Don’t Default to Paper and Plastic

It’s easy to think that paper plates and plastic glassware will make hosting effortless, but, as long as you aren’t entertaining a giant group and you have a dishwasher, just use the real stuff. “I always prefer actual plates and glassware, and it’s just as easy to throw a load of linen napkins in the wash as it is to bag up wads of paper napkins,” says Smith. “Not to mention, it’s much more sustainable and economical!”

But Don’t Be Embarrassed to Incorporate Disposable When You Need To

Purves agrees with Smith on using the nice dishes and serving utensils — she has a reputation for sourcing niche silver serving pieces from estate sales (think: asparagus tongs), but that doesn’t mean she shies away from a disposable item in a pinch. “Rather than using a real tablecloth, I use wrapping paper taped down at the corners to cover the dinner table.

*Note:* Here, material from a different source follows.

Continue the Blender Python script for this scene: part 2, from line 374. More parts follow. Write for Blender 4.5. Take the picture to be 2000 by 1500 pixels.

It’s pretty and makes for super-easy cleanup!”

Don’t Forget to Tell People the Dress Code

Molly Adamson Gilbane, a creative director and frequent hostess, is known for throwing a soirée where you won’t feel out of place wearing your most fabulous frock. But whether she’s hosting a put-on-your-sequins dinner party or a most casual affair, she always makes sure her guests know what to expect. “Something I do not do is provide vague criteria regarding the level of formality when it comes to wardrobe,” Gilbane says. “There is nothing worse than arriving at an event, big or small, and feeling wildly overdressed or underdressed.”